Segundo informação citada por um leitor do “Guardian” nos comentários do texto em questão – atribuída a um romance do escritor Clive James, que não sei se chega a se qualificar como “fonte segura” –, existe em cassinos de Las Vegas a prática de jogar talco nos sistemas de ar condicionado central, adotada com base na crença de que os jogadores tendem a apostar mais alto quando se transportam emocionalmente à primeira infância. Outro comentarista trata como fato amplamente sabido (eu não sabia) que assar pão quando compradores em potencial estão visitando a sua casa ajuda a vendê-la.

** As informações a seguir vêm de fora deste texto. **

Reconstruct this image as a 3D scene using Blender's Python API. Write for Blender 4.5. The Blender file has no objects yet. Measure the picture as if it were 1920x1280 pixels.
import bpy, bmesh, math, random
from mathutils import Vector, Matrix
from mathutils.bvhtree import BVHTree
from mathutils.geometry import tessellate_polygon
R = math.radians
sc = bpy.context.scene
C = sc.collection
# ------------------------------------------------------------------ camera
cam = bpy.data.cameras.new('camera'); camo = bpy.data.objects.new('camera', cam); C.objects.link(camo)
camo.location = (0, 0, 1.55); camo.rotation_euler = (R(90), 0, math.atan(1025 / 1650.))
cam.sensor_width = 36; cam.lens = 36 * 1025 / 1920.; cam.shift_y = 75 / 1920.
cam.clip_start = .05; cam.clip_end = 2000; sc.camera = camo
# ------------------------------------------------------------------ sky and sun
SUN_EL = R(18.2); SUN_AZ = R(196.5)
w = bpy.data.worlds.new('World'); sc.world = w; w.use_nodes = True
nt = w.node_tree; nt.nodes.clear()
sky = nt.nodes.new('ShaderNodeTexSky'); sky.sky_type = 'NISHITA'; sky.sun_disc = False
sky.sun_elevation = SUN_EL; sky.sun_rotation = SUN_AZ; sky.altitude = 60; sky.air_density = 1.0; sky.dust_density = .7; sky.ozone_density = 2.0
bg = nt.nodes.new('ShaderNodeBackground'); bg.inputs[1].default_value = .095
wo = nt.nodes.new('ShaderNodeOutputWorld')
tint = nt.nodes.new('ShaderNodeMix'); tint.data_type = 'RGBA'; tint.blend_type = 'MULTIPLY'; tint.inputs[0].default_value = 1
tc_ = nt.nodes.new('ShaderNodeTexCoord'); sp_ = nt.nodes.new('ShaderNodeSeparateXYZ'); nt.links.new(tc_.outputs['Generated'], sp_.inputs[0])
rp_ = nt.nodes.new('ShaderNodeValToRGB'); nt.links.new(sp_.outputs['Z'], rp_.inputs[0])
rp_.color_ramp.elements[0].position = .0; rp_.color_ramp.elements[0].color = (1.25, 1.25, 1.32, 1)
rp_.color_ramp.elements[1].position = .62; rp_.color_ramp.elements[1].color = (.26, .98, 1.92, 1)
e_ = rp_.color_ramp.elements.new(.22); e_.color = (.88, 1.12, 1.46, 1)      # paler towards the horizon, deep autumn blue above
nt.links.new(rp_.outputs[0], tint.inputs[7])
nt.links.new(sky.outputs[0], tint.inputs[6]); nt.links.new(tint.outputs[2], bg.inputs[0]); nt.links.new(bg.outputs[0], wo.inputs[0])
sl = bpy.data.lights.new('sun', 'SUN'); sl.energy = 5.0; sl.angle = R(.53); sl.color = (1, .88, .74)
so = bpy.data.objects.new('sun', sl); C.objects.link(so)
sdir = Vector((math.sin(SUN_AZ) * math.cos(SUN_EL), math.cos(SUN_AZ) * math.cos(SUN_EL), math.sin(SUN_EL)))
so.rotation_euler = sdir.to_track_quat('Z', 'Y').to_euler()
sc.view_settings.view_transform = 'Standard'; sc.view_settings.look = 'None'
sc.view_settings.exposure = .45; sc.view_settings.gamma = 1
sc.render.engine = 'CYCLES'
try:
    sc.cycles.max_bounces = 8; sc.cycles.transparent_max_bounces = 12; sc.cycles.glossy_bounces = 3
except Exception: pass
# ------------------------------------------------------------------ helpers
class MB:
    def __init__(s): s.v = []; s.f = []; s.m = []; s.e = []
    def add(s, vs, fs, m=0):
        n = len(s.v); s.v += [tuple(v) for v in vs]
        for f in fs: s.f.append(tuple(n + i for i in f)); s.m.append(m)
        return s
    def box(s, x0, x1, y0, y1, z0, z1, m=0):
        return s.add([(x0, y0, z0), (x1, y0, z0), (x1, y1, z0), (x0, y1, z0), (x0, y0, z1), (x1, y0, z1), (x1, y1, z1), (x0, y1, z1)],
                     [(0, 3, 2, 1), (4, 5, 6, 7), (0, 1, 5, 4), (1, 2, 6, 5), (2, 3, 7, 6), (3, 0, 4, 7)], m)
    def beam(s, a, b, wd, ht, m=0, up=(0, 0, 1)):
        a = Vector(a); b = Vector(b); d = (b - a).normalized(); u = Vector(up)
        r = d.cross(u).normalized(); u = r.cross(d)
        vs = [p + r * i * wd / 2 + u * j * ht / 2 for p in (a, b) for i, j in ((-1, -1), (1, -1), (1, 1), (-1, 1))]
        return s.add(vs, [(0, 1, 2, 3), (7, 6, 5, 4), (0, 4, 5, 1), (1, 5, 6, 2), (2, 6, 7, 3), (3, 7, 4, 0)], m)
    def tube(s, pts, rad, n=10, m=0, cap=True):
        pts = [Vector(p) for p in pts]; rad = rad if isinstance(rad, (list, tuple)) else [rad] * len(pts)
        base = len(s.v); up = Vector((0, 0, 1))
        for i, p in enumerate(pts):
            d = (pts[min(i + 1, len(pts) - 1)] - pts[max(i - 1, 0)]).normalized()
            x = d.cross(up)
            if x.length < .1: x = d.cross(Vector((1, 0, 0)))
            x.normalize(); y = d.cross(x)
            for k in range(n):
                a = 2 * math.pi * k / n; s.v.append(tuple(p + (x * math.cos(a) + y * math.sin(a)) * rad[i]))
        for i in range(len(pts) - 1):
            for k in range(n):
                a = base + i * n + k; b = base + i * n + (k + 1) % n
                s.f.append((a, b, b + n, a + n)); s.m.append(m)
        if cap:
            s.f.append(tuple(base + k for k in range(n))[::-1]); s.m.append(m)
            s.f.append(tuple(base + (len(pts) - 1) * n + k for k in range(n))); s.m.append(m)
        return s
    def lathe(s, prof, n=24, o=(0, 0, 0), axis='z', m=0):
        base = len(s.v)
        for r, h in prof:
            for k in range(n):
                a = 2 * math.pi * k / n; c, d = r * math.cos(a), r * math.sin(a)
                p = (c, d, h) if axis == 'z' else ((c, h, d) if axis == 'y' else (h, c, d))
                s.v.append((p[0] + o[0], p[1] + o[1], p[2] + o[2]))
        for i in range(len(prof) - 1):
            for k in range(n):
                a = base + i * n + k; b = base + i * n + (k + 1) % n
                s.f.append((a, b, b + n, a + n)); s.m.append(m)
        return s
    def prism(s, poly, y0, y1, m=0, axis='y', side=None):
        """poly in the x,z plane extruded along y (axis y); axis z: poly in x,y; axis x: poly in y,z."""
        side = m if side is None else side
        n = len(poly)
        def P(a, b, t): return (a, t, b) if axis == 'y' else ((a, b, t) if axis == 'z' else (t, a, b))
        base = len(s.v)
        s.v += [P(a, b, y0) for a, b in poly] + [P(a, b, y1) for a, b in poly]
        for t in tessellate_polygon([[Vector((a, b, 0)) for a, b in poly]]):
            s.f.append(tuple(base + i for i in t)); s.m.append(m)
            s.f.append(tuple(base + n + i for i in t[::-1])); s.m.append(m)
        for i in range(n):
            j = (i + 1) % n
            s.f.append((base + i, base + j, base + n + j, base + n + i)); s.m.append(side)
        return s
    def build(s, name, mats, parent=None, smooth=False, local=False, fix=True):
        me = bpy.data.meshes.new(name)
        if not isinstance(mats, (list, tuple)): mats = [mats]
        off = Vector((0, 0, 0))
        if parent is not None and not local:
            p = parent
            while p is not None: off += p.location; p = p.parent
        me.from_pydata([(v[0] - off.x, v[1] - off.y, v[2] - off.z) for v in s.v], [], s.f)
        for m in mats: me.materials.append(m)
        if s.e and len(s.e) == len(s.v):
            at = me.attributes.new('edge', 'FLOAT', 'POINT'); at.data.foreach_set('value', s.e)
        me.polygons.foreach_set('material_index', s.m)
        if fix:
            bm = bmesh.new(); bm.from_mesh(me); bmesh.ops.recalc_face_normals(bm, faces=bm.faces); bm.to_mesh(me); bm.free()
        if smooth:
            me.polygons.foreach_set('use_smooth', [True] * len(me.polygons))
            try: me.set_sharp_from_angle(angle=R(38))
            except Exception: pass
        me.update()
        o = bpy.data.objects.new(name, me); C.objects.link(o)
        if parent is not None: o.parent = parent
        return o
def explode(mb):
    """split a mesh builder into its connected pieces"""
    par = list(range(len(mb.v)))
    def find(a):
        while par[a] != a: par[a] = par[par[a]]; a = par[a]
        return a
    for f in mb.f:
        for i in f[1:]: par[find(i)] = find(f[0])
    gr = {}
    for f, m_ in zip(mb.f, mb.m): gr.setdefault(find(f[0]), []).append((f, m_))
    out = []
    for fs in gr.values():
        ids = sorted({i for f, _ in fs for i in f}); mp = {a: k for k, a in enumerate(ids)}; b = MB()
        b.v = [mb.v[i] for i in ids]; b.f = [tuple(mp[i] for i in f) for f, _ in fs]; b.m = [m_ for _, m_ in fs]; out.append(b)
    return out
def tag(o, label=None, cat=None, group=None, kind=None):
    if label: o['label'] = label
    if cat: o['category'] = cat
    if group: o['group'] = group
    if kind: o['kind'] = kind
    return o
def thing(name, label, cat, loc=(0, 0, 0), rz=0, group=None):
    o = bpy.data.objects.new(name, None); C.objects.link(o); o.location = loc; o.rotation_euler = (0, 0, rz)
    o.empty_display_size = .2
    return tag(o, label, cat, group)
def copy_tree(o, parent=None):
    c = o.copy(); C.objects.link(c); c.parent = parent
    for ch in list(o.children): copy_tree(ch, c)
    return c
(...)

Se não surpreende que esses e outros recursos pavlovianos sejam usados para manipular os bichos-consumidores, há na notícia da pesquisa belga alguns aspectos intrigantes. Um deles é a precisão absurda dos números: o cheiro de chocolate tornaria os clientes 3,48 vezes mais inclinados a examinar as prateleiras de livros românticos – e, a propósito, de culinária – e 5,93 mais propensos a comprá-los. O efeito sobre a venda de outros gêneros seria bem mais modesto, com a decisão de compra sendo multiplicada por 1,2.
Outro aspecto interessante, que acessa profundezas incalculáveis de psicologia e picaretagem, é: por que chocolate? Levando-se em conta que são as mulheres o público-alvo dos romances românticos, estaremos diante de uma associação rasteira entre o amor e a caixa de bombons que o amante manda de presente? Uma sinestesia de sabor açucarado com literatura idem? Algo mais sutil? Quem sabe o estímulo de um desejo – o de comer doces engordativos – que o superego trata de desviar para o consumo de uma prosa que, mesmo altamente calórica, não vai se refletir na balança?
É claro que, a serem verdadeiras as descobertas da pesquisa belga, estamos diante de um vasto campo inexplorado: o dos perfumes que, como se diz de vinhos e comida, harmonizam com os gêneros que o aroma de chocolate não consegue tocar. Uma lista preliminar, sujeita a confirmação, poderia casar o cheiro acre da pólvora com romances policiais, o futum de fumaça de caminhão com road novels variadas, a maresia com volumes de pesca e iatismo. Subindo alguns degraus na escala da ousadia – e correndo o risco de enfurecer a bancada evangélica do Congresso, mas negócios são negócios –, talvez pudéssemos encontrar uma versão sintética dos eflúvios almiscarados do sexo e assim reforçar o apelo daqueles romances pornográficos aburguesados que são a mais recente mina de ouro do mercado editorial.
Vejo um futuro brilhante para os estudos nasoliterários. Um dia descobriremos que a velha expressão “nariz enfiado no livro” era profética.